── RECORD EXCERPTS ──

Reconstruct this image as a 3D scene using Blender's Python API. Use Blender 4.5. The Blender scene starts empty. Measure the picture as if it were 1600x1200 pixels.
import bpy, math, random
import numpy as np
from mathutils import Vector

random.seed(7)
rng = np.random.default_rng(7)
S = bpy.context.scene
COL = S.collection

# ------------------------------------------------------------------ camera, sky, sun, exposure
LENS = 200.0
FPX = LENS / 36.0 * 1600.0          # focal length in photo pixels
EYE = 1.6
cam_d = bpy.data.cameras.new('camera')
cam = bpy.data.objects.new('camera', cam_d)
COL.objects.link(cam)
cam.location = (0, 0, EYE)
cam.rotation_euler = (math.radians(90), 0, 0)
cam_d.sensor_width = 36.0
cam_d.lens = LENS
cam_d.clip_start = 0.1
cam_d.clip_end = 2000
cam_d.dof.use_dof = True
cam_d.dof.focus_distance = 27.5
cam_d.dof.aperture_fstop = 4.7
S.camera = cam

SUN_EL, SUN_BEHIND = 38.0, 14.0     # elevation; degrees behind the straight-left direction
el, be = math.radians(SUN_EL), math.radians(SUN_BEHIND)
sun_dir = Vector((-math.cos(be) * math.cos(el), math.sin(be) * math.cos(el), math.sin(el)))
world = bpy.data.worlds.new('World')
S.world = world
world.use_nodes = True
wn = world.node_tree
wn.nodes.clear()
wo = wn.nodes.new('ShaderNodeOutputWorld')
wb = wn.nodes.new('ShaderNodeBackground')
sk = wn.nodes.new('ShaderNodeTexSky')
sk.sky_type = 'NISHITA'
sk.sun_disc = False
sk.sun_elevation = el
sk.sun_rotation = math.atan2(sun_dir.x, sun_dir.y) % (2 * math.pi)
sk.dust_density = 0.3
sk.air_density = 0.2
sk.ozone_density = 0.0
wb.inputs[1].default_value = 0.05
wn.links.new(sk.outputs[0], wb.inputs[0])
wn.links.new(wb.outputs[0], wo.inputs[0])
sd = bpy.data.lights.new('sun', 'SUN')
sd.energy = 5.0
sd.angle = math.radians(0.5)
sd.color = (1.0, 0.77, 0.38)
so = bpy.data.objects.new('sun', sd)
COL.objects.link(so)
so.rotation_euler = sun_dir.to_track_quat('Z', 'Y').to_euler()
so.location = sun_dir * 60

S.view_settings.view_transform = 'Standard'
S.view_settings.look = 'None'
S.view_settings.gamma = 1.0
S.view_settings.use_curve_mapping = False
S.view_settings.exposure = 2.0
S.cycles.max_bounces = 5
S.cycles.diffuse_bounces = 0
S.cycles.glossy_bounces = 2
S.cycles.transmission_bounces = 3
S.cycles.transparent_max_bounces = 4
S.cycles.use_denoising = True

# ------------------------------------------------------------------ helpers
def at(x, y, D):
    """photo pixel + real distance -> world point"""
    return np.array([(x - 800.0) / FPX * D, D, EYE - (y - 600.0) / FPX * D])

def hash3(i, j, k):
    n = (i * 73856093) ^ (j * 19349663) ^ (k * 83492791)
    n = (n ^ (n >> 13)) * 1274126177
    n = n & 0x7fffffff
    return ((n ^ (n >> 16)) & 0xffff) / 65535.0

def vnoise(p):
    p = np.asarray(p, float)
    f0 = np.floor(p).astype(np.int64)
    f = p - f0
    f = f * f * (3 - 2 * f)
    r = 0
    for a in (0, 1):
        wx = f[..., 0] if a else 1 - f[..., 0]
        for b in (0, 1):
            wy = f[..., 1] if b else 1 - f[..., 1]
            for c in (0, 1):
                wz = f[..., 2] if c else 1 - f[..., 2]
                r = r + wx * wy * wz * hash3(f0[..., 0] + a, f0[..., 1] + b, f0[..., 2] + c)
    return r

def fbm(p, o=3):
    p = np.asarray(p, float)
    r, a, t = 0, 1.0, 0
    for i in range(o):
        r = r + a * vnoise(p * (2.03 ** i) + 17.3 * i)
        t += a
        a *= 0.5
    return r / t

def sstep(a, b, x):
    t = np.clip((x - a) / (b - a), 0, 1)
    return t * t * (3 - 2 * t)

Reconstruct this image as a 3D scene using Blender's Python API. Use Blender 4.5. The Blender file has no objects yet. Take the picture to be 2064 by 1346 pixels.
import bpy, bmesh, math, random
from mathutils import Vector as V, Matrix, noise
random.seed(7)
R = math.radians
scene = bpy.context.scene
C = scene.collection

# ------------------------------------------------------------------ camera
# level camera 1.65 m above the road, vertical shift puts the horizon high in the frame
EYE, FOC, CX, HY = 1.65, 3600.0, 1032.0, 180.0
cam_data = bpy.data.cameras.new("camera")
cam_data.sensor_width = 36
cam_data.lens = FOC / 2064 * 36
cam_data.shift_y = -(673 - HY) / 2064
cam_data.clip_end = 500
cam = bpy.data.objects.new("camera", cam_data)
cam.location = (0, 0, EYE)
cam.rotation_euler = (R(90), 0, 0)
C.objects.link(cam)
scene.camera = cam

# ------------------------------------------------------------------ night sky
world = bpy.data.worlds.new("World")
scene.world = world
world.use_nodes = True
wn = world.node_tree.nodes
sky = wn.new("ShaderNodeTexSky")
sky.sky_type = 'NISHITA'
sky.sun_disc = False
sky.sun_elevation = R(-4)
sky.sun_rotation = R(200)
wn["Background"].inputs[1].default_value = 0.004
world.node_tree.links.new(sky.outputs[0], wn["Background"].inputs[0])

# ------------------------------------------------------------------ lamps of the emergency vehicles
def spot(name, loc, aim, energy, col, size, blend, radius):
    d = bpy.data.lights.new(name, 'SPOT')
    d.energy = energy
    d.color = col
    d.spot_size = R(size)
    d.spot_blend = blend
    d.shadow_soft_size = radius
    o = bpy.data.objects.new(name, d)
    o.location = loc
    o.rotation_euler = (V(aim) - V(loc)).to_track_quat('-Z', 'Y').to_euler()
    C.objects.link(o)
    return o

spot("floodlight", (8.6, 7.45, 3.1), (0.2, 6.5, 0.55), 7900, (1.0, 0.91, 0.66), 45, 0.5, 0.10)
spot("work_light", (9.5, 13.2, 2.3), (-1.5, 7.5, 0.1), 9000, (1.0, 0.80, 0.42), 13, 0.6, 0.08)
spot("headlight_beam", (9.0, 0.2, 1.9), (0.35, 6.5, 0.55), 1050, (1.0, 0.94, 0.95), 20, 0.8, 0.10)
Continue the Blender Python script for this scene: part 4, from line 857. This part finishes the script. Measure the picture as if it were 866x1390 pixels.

───

- WHAT IS REQUIRED: Transcribe every line of the data, exactly as it stands.

- PROBLEM SOLUTION:
Reconstruct this image as a 3D scene using Blender's Python API. Use Blender 4.5. The Blender scene starts empty. Measure the picture as if it were 1600x1200 pixels.
import bpy, math, random
import numpy as np
from mathutils import Vector

random.seed(7)
rng = np.random.default_rng(7)
S = bpy.context.scene
COL = S.collection

# ------------------------------------------------------------------ camera, sky, sun, exposure
LENS = 200.0
FPX = LENS / 36.0 * 1600.0          # focal length in photo pixels
EYE = 1.6
cam_d = bpy.data.cameras.new('camera')
cam = bpy.data.objects.new('camera', cam_d)
COL.objects.link(cam)
cam.location = (0, 0, EYE)
cam.rotation_euler = (math.radians(90), 0, 0)
cam_d.sensor_width = 36.0
cam_d.lens = LENS
cam_d.clip_start = 0.1
cam_d.clip_end = 2000
cam_d.dof.use_dof = True
cam_d.dof.focus_distance = 27.5
cam_d.dof.aperture_fstop = 4.7
S.camera = cam

SUN_EL, SUN_BEHIND = 38.0, 14.0     # elevation; degrees behind the straight-left direction
el, be = math.radians(SUN_EL), math.radians(SUN_BEHIND)
sun_dir = Vector((-math.cos(be) * math.cos(el), math.sin(be) * math.cos(el), math.sin(el)))
world = bpy.data.worlds.new('World')
S.world = world
world.use_nodes = True
wn = world.node_tree
wn.nodes.clear()
wo = wn.nodes.new('ShaderNodeOutputWorld')
wb = wn.nodes.new('ShaderNodeBackground')
sk = wn.nodes.new('ShaderNodeTexSky')
sk.sky_type = 'NISHITA'
sk.sun_disc = False
sk.sun_elevation = el
sk.sun_rotation = math.atan2(sun_dir.x, sun_dir.y) % (2 * math.pi)
sk.dust_density = 0.3
sk.air_density = 0.2
sk.ozone_density = 0.0
wb.inputs[1].default_value = 0.05
wn.links.new(sk.outputs[0], wb.inputs[0])
wn.links.new(wb.outputs[0], wo.inputs[0])
sd = bpy.data.lights.new('sun', 'SUN')
sd.energy = 5.0
sd.angle = math.radians(0.5)
sd.color = (1.0, 0.77, 0.38)
so = bpy.data.objects.new('sun', sd)
COL.objects.link(so)
so.rotation_euler = sun_dir.to_track_quat('Z', 'Y').to_euler()
so.location = sun_dir * 60

S.view_settings.view_transform = 'Standard'
S.view_settings.look = 'None'
S.view_settings.gamma = 1.0
S.view_settings.use_curve_mapping = False
S.view_settings.exposure = 2.0
S.cycles.max_bounces = 5
S.cycles.diffuse_bounces = 0
S.cycles.glossy_bounces = 2
S.cycles.transmission_bounces = 3
S.cycles.transparent_max_bounces = 4
S.cycles.use_denoising = True

# ------------------------------------------------------------------ helpers
def at(x, y, D):
    """photo pixel + real distance -> world point"""
    return np.array([(x - 800.0) / FPX * D, D, EYE - (y - 600.0) / FPX * D])

def hash3(i, j, k):
    n = (i * 73856093) ^ (j * 19349663) ^ (k * 83492791)
    n = (n ^ (n >> 13)) * 1274126177
    n = n & 0x7fffffff
    return ((n ^ (n >> 16)) & 0xffff) / 65535.0

def vnoise(p):
    p = np.asarray(p, float)
    f0 = np.floor(p).astype(np.int64)
    f = p - f0
    f = f * f * (3 - 2 * f)
    r = 0
    for a in (0, 1):
        wx = f[..., 0] if a else 1 - f[..., 0]
        for b in (0, 1):
            wy = f[..., 1] if b else 1 - f[..., 1]
            for c in (0, 1):
                wz = f[..., 2] if c else 1 - f[..., 2]
                r = r + wx * wy * wz * hash3(f0[..., 0] + a, f0[..., 1] + b, f0[..., 2] + c)
    return r

def fbm(p, o=3):
    p = np.asarray(p, float)
    r, a, t = 0, 1.0, 0
    for i in range(o):
        r = r + a * vnoise(p * (2.03 ** i) + 17.3 * i)
        t += a
        a *= 0.5
    return r / t

def sstep(a, b, x):
    t = np.clip((x - a) / (b - a), 0, 1)
    return t * t * (3 - 2 * t)

Reconstruct this image as a 3D scene using Blender's Python API. Use Blender 4.5. The Blender file has no objects yet. Take the picture to be 2064 by 1346 pixels.
import bpy, bmesh, math, random
from mathutils import Vector as V, Matrix, noise
random.seed(7)
R = math.radians
scene = bpy.context.scene
C = scene.collection

# ------------------------------------------------------------------ camera
# level camera 1.65 m above the road, vertical shift puts the horizon high in the frame
EYE, FOC, CX, HY = 1.65, 3600.0, 1032.0, 180.0
cam_data = bpy.data.cameras.new("camera")
cam_data.sensor_width = 36
cam_data.lens = FOC / 2064 * 36
cam_data.shift_y = -(673 - HY) / 2064
cam_data.clip_end = 500
cam = bpy.data.objects.new("camera", cam_data)
cam.location = (0, 0, EYE)
cam.rotation_euler = (R(90), 0, 0)
C.objects.link(cam)
scene.camera = cam

# ------------------------------------------------------------------ night sky
world = bpy.data.worlds.new("World")
scene.world = world
world.use_nodes = True
wn = world.node_tree.nodes
sky = wn.new("ShaderNodeTexSky")
sky.sky_type = 'NISHITA'
sky.sun_disc = False
sky.sun_elevation = R(-4)
sky.sun_rotation = R(200)
wn["Background"].inputs[1].default_value = 0.004
world.node_tree.links.new(sky.outputs[0], wn["Background"].inputs[0])

# ------------------------------------------------------------------ lamps of the emergency vehicles
def spot(name, loc, aim, energy, col, size, blend, radius):
    d = bpy.data.lights.new(name, 'SPOT')
    d.energy = energy
    d.color = col
    d.spot_size = R(size)
    d.spot_blend = blend
    d.shadow_soft_size = radius
    o = bpy.data.objects.new(name, d)
    o.location = loc
    o.rotation_euler = (V(aim) - V(loc)).to_track_quat('-Z', 'Y').to_euler()
    C.objects.link(o)
    return o

spot("floodlight", (8.6, 7.45, 3.1), (0.2, 6.5, 0.55), 7900, (1.0, 0.91, 0.66), 45, 0.5, 0.10)
spot("work_light", (9.5, 13.2, 2.3), (-1.5, 7.5, 0.1), 9000, (1.0, 0.80, 0.42), 13, 0.6, 0.08)
spot("headlight_beam", (9.0, 0.2, 1.9), (0.35, 6.5, 0.55), 1050, (1.0, 0.94, 0.95), 20, 0.8, 0.10)
Continue the Blender Python script for this scene: part 4, from line 857. This part finishes the script. Measure the picture as if it were 866x1390 pixels.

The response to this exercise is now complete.